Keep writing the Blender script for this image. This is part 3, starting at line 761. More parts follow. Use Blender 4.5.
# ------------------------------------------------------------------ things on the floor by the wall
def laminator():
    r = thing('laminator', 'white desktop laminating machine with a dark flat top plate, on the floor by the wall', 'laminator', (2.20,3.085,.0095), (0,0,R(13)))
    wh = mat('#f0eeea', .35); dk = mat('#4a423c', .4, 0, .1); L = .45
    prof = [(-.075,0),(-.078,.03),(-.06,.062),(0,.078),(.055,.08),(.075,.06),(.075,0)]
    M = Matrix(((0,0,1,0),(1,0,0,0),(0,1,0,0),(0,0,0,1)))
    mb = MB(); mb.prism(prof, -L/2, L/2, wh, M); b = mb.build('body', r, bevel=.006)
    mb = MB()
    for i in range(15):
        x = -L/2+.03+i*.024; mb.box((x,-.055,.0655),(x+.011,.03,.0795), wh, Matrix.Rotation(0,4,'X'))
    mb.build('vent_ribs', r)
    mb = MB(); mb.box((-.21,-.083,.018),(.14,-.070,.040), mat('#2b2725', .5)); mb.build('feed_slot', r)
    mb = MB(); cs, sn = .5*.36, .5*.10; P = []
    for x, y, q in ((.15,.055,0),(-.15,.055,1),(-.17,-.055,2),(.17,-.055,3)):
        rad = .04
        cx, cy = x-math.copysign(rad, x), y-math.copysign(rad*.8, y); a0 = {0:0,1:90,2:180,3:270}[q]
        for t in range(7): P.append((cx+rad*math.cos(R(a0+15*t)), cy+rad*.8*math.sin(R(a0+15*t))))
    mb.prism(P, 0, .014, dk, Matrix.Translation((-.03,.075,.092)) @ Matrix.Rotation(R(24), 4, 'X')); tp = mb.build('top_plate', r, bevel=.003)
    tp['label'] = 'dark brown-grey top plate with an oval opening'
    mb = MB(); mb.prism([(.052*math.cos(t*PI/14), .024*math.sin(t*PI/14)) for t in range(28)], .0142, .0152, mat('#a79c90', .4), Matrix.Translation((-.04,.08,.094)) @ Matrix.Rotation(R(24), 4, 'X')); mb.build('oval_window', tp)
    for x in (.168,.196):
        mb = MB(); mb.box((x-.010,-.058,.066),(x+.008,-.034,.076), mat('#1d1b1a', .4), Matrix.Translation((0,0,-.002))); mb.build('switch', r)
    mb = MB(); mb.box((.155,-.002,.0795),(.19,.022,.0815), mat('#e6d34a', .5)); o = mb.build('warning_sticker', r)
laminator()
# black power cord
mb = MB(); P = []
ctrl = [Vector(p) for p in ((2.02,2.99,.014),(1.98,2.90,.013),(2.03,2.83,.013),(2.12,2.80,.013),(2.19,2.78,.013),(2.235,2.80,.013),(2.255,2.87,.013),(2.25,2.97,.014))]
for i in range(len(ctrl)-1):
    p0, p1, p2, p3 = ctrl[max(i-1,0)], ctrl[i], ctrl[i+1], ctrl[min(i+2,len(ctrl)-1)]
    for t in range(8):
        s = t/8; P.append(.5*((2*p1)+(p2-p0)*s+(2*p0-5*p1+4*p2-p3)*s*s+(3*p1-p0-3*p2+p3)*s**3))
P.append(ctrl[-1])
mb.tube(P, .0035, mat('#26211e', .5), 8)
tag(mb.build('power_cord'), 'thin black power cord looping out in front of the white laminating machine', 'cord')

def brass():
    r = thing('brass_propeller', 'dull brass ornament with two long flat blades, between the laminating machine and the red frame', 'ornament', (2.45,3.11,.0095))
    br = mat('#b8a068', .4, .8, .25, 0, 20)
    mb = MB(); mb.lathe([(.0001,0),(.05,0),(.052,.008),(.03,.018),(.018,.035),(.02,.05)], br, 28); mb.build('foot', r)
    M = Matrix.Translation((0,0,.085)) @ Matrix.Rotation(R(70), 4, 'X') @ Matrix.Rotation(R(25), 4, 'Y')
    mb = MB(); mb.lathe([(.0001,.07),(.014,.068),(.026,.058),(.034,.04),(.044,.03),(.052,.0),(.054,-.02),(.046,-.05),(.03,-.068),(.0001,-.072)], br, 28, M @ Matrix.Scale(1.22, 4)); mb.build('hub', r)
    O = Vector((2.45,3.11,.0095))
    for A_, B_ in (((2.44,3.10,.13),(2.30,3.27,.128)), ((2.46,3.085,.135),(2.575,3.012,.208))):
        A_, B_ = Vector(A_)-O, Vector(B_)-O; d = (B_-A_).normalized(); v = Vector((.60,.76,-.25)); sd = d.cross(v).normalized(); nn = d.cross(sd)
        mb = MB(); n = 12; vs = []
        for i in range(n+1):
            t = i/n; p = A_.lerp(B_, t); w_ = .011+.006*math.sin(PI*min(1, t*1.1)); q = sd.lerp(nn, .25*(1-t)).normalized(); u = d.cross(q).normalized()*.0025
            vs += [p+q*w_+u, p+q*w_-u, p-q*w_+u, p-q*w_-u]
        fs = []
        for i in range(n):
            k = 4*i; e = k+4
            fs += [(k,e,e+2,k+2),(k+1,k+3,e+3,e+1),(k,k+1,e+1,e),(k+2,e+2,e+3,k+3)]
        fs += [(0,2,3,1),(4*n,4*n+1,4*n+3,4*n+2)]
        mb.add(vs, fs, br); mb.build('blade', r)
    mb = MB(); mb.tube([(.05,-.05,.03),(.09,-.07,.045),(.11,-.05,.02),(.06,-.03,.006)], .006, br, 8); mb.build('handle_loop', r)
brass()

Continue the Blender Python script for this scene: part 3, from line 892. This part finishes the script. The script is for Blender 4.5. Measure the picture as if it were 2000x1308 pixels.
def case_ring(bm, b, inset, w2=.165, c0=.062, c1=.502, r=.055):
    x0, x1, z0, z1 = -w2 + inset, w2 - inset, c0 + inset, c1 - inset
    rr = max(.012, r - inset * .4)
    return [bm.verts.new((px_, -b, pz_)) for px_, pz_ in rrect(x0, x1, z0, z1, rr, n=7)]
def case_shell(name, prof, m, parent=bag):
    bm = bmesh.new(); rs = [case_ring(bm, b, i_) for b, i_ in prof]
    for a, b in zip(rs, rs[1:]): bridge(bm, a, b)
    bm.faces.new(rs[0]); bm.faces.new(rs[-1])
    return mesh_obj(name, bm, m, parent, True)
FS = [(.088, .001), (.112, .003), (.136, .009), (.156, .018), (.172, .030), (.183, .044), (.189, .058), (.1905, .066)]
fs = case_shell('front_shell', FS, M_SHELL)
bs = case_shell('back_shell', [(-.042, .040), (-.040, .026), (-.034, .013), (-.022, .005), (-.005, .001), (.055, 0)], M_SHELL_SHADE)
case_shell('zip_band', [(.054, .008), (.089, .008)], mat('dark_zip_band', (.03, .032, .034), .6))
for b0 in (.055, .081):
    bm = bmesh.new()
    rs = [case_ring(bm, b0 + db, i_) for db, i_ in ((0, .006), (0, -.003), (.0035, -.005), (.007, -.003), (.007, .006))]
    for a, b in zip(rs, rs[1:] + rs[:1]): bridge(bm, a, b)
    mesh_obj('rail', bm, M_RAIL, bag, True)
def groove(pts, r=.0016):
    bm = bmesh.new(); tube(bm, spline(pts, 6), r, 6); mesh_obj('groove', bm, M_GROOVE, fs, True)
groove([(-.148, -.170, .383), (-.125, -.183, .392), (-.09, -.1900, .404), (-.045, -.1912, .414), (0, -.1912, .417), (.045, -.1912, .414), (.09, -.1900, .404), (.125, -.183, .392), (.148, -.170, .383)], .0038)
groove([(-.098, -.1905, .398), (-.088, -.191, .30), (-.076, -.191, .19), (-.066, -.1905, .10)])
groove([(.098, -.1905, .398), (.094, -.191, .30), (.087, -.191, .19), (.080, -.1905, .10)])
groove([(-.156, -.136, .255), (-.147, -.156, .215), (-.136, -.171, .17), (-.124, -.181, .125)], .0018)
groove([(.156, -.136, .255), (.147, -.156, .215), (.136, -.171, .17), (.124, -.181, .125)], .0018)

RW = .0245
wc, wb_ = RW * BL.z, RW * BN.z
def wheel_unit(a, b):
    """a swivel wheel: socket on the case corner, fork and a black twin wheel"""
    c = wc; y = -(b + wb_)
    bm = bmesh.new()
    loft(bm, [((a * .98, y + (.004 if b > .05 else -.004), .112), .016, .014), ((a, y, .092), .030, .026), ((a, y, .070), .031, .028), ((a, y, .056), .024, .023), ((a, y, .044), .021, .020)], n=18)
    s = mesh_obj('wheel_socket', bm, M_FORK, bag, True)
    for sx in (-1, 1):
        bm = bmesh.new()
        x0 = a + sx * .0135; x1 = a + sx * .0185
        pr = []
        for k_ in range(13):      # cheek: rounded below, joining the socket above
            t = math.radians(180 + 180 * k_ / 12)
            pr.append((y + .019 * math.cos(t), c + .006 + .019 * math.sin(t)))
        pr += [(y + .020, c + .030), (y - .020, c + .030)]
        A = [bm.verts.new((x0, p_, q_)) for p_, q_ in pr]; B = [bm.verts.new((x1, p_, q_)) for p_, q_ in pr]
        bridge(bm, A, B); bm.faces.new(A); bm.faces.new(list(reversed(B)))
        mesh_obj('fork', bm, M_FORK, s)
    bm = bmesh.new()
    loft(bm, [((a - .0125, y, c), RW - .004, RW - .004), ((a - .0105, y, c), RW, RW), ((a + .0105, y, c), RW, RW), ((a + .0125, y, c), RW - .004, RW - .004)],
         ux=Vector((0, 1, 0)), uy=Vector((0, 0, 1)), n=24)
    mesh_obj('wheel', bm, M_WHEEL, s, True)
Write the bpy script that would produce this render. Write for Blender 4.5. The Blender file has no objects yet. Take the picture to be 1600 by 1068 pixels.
^^^^^^^^^^^^^^^^
• [Directions]:
Both the line with "Continue the Blender" and the line with "(.124, -.181, .125)], .0018)" belong in the answer; write them out exactly, with every line between.

• [Exercise response]:
Continue the Blender Python script for this scene: part 3, from line 892. This part finishes the script. The script is for Blender 4.5. Measure the picture as if it were 2000x1308 pixels.
def case_ring(bm, b, inset, w2=.165, c0=.062, c1=.502, r=.055):
    x0, x1, z0, z1 = -w2 + inset, w2 - inset, c0 + inset, c1 - inset
    rr = max(.012, r - inset * .4)
    return [bm.verts.new((px_, -b, pz_)) for px_, pz_ in rrect(x0, x1, z0, z1, rr, n=7)]
def case_shell(name, prof, m, parent=bag):
    bm = bmesh.new(); rs = [case_ring(bm, b, i_) for b, i_ in prof]
    for a, b in zip(rs, rs[1:]): bridge(bm, a, b)
    bm.faces.new(rs[0]); bm.faces.new(rs[-1])
    return mesh_obj(name, bm, m, parent, True)
FS = [(.088, .001), (.112, .003), (.136, .009), (.156, .018), (.172, .030), (.183, .044), (.189, .058), (.1905, .066)]
fs = case_shell('front_shell', FS, M_SHELL)
bs = case_shell('back_shell', [(-.042, .040), (-.040, .026), (-.034, .013), (-.022, .005), (-.005, .001), (.055, 0)], M_SHELL_SHADE)
case_shell('zip_band', [(.054, .008), (.089, .008)], mat('dark_zip_band', (.03, .032, .034), .6))
for b0 in (.055, .081):
    bm = bmesh.new()
    rs = [case_ring(bm, b0 + db, i_) for db, i_ in ((0, .006), (0, -.003), (.0035, -.005), (.007, -.003), (.007, .006))]
    for a, b in zip(rs, rs[1:] + rs[:1]): bridge(bm, a, b)
    mesh_obj('rail', bm, M_RAIL, bag, True)
def groove(pts, r=.0016):
    bm = bmesh.new(); tube(bm, spline(pts, 6), r, 6); mesh_obj('groove', bm, M_GROOVE, fs, True)
groove([(-.148, -.170, .383), (-.125, -.183, .392), (-.09, -.1900, .404), (-.045, -.1912, .414), (0, -.1912, .417), (.045, -.1912, .414), (.09, -.1900, .404), (.125, -.183, .392), (.148, -.170, .383)], .0038)
groove([(-.098, -.1905, .398), (-.088, -.191, .30), (-.076, -.191, .19), (-.066, -.1905, .10)])
groove([(.098, -.1905, .398), (.094, -.191, .30), (.087, -.191, .19), (.080, -.1905, .10)])
groove([(-.156, -.136, .255), (-.147, -.156, .215), (-.136, -.171, .17), (-.124, -.181, .125)], .0018)
groove([(.156, -.136, .255), (.147, -.156, .215), (.136, -.171, .17), (.124, -.181, .125)], .0018)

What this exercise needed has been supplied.